**The request:** Only the lines from the line with "Build this scene" through the line with "COL = scene.collection" should be copied, exactly as they appear, with both ends kept.

**Extracted information:**
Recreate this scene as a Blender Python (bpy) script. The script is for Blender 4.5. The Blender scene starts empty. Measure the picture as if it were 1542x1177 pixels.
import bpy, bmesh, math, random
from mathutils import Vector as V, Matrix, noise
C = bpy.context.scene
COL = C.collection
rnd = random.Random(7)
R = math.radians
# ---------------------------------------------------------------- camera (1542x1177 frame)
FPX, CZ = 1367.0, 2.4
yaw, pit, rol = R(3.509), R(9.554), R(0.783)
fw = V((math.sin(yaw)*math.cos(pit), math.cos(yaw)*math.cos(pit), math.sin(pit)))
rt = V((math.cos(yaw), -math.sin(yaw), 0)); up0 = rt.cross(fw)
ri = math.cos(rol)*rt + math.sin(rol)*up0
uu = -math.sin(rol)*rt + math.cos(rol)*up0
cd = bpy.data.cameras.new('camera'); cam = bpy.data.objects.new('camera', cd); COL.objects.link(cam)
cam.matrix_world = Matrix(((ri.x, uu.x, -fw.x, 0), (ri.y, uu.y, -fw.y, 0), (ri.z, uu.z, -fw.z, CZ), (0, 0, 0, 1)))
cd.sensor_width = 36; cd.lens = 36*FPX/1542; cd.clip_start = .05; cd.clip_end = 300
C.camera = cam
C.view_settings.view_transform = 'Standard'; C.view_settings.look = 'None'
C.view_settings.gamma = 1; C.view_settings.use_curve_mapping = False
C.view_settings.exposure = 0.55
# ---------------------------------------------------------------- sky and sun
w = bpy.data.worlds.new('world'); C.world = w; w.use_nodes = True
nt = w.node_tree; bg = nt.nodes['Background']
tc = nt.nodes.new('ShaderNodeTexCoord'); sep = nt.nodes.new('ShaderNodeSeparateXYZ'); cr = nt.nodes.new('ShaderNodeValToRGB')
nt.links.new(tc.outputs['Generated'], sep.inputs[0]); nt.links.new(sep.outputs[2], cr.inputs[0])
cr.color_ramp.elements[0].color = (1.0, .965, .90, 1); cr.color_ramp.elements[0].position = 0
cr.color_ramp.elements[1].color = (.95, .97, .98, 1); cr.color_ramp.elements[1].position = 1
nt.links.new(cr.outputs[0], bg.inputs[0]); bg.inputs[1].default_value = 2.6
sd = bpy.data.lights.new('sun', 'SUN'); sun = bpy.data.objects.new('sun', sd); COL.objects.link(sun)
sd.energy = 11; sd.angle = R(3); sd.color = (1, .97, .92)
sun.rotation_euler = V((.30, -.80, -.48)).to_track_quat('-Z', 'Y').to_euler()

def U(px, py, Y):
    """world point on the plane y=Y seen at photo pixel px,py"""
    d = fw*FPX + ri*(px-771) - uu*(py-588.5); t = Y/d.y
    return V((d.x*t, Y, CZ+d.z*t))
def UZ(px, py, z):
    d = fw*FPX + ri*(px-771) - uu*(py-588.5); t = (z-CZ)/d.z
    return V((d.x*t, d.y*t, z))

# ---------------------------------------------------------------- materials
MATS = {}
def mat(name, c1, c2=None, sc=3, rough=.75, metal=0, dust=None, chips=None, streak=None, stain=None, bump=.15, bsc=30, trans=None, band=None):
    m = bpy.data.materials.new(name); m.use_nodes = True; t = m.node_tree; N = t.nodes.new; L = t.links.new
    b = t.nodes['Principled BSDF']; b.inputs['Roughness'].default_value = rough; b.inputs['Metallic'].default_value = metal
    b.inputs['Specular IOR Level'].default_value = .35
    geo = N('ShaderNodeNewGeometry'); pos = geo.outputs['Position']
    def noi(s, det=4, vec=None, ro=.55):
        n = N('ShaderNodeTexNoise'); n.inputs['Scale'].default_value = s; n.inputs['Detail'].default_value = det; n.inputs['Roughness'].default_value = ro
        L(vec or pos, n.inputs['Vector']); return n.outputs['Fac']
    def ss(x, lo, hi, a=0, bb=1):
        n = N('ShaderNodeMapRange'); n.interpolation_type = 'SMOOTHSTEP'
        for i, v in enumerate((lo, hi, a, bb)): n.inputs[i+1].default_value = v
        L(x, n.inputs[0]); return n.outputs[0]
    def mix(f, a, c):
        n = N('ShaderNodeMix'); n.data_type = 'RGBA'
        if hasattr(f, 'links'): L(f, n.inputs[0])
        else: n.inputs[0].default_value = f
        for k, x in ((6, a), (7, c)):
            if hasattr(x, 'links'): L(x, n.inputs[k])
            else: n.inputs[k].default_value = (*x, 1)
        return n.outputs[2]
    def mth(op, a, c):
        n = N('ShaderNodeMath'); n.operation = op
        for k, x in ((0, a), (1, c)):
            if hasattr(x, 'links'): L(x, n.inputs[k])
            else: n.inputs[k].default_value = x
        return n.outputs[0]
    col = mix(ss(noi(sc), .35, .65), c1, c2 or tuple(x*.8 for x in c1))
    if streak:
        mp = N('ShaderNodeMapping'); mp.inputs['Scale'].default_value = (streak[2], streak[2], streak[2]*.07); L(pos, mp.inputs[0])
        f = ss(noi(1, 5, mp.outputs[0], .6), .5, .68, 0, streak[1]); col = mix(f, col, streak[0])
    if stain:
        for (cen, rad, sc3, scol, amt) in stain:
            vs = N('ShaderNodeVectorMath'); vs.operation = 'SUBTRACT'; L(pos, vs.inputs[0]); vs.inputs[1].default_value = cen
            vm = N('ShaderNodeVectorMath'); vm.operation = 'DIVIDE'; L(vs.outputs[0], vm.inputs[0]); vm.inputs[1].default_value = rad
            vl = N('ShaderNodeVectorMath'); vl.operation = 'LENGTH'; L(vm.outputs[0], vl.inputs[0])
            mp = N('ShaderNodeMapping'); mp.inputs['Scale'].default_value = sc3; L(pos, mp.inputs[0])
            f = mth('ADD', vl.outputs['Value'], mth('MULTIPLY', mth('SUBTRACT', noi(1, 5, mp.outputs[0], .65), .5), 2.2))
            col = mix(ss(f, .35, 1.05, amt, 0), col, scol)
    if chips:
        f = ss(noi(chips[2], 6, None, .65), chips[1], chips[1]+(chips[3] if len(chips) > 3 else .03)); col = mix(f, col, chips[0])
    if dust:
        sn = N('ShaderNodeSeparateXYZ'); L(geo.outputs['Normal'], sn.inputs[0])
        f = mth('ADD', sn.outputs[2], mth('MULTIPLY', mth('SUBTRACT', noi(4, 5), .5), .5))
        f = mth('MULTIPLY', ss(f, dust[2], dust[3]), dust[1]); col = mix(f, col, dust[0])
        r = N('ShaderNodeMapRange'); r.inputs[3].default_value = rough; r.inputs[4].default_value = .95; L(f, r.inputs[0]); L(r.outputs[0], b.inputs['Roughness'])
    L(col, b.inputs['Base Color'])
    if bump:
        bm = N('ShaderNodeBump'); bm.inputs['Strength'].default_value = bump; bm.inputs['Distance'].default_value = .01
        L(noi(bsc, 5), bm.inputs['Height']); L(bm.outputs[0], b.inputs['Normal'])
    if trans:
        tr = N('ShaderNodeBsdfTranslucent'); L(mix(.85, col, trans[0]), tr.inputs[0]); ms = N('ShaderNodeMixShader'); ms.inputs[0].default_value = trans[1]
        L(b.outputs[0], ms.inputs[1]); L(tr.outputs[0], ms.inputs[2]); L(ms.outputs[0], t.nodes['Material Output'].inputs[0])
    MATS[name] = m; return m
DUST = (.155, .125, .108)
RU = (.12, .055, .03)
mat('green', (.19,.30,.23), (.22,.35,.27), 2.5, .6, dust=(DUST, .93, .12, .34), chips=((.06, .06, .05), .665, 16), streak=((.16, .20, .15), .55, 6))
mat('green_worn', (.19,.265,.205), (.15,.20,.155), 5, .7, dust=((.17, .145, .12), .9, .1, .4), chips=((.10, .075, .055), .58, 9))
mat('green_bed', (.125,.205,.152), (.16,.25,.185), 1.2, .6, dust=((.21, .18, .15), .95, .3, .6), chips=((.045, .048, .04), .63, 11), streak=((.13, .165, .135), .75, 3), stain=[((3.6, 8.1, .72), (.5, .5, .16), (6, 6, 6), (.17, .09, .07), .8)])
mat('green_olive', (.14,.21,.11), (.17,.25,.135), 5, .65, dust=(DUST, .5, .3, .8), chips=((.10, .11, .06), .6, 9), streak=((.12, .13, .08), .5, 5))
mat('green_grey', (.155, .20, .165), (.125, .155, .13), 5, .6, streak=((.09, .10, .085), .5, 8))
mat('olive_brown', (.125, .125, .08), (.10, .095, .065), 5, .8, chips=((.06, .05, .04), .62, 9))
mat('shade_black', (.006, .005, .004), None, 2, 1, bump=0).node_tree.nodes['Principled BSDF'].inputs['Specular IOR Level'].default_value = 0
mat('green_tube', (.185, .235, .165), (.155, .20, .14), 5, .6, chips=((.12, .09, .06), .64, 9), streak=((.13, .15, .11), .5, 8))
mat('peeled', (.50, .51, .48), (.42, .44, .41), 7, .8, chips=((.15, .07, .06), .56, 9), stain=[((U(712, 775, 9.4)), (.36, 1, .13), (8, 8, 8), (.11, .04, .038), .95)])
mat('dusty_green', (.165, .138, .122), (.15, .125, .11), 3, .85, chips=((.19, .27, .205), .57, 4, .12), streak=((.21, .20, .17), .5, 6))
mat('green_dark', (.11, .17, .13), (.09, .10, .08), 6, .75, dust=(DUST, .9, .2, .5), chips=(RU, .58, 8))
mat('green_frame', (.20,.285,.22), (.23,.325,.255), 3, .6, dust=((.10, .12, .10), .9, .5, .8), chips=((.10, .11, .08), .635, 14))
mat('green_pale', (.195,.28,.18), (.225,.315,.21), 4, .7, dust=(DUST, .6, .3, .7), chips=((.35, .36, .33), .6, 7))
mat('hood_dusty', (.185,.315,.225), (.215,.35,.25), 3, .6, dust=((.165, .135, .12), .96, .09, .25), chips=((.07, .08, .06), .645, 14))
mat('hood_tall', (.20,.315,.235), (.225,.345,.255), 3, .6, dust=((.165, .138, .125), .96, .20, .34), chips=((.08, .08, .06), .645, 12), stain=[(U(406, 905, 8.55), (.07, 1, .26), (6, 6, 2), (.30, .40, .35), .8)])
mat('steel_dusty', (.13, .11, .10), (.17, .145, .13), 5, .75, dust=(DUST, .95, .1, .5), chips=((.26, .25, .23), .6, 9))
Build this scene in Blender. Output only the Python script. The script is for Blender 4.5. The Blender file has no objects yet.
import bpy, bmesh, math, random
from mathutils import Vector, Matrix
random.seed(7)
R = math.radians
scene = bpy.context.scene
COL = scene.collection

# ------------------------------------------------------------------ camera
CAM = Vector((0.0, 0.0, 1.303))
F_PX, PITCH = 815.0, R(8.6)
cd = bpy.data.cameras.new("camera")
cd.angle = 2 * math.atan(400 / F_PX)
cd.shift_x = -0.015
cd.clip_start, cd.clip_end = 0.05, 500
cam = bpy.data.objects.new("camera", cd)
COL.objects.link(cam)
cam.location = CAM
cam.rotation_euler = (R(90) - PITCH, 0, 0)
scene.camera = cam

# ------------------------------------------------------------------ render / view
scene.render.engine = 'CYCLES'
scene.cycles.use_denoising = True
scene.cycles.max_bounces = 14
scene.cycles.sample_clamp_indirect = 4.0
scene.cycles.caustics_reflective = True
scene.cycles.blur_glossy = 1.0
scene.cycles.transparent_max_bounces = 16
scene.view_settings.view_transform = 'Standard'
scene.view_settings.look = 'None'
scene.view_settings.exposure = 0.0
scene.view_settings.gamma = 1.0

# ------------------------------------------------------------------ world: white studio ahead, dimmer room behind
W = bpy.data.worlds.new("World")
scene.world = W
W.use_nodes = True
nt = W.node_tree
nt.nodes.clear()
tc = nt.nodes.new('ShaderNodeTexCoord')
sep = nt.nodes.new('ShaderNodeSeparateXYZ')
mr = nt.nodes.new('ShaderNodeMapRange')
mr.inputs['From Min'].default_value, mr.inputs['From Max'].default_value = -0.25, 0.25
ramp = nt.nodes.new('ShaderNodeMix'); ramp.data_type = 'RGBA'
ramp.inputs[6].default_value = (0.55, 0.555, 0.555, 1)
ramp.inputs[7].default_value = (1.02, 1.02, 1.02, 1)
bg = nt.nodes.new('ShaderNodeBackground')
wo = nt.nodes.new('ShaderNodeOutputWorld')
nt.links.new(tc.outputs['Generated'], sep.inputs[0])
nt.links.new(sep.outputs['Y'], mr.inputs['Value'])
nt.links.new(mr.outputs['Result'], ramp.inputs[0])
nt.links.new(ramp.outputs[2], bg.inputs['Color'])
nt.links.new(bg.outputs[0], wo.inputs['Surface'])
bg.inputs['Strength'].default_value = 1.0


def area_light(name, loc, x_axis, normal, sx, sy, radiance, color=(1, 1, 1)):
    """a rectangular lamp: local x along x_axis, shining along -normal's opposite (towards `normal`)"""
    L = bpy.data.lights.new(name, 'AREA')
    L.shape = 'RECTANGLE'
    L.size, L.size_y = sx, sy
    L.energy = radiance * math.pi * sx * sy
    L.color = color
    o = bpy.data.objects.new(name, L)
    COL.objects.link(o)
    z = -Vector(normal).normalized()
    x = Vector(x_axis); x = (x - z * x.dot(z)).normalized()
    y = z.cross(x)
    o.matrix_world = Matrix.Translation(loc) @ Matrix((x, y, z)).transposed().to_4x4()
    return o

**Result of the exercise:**
Build this scene in Blender. Output only the Python script. The script is for Blender 4.5. The Blender file has no objects yet.
import bpy, bmesh, math, random
from mathutils import Vector, Matrix
random.seed(7)
R = math.radians
scene = bpy.context.scene
COL = scene.collection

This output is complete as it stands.